05/11/2010 - Issue 39


Share/Bookmark Georges Chakra: Giving international haute couture an Arab twist The life of one of Lebanon’s top designers around Parisian catwalks and Hollywood's red carpets

by Karim Shukr

From humble beginnings in 1980s war-torn Lebanon, Georges Chakra has been an unstoppable force in his rise to worldwide recognition. Dazzling the walkways of Paris, the red carpets of Hollywood, and the wardrobes of celebrities such as Mariah Carey, his upbeat, colorful designs have captured the hearts of the fashion elite, returning the attention of the young to haute couture.

Do your Middle Eastern roots ever influence your design choices?
My style tends to be more Western, but you can tell my Oriental roots in the colors I choose to use. I like strong colors, ones that encompass the sun and the beach, which comes from my Lebanese side. The Lebanese, living so near the coast, have openness to new things and a brightness of spirit that shines through in my designs. This is not only my opinion: if you take a look at the difference of Italian fashion, another coastal people, and the Parisian inland styles, you can see the latter goes for a darker mood, with contrasts between black and white, as opposed to the fresher, more colorful Italian designs.

Your latest show in Paris has been an attention-grabbing success. What were you trying to accomplish in this show?
In my latest Paris show, which was Spring-Summer 2010 Haute Couture Fashion Week, I wanted to hark back to the Roaring 1920s, when the world was also in crisis, but people’s fashion reflected a rising above the crisis and taking refuge in luxury, a great parallel to the current global response.
Some dresses had removable sleeves, or parts of the body that could be altered by the wearer, giving the same piece a different look every time you put something on or take something off. This suited the theme of the 1920s, where people may want the same dress to perform in different ways.

You’ve been designing for nearly 25 years now; what were the roots of the operation that you now head?
I started designing in wartime Lebanon, around 1985/86, and despite the gloomy atmosphere, people were still holding small dinners where they could escape the drudgery for a little while, and they needed clothes. There wasn’t the advertising you have today, from magazines, satellite television or what have you: Everything was word of mouth. Still, I slowly grew from a one-man operation to the 30-strong group I manage today.
After the country opened up and people started coming back, I got a lot of regional attention that made me consider moving on to the world stage. That move happened in 2001, when I started showing my lines twice a year in Paris. This created contacts in the US, who encouraged us to set up a PR office in New York.

What has this move to the international stage meant for the Georges Chakra line?
Although I’m fiercely proud of my Lebanese origins, I’m glad I moved abroad. I was originally convinced to hold fashion weeks in Lebanon, but felt after a few that whenever we put on a show, everyone was complimenting everything, and no one was very critical. I needed to take a step outside my comfort zone, and starting in Paris was a good way. It wasn’t material considerations that made me take this step, because the shows I made in Beirut were pretty much at the same value as those I made in Paris. It was the coverage of the events, however, and the feedback I got from the people and press that really made all the difference.

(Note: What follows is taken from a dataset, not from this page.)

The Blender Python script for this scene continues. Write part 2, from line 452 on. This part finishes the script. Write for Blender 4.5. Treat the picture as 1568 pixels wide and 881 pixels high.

Recently Paris Hilton visited Beirut and everyone was thrilled that she was in Georges Chakra dress. In what way have celebrities influenced the evolution of your brand?
I only make styles that fit my work, not something that suits a certain person. When Helen Mirren wore our dress to the Oscars, we made something for her inspired from our collection that would suit her and her age, but otherwise, the stars come to us, and choose something from our collection. We do have certain celebrities, such as Mariah Carey and Tyra Banks, who commission work from us that meet certain specifications. Mariah Carey likes the form-fitting, short, cache-court dresses that really emphasize her inherent sexiness; Tyra Banks, on the other hand, goes for a little more coverage, and likes the dresses to add to her shapeliness.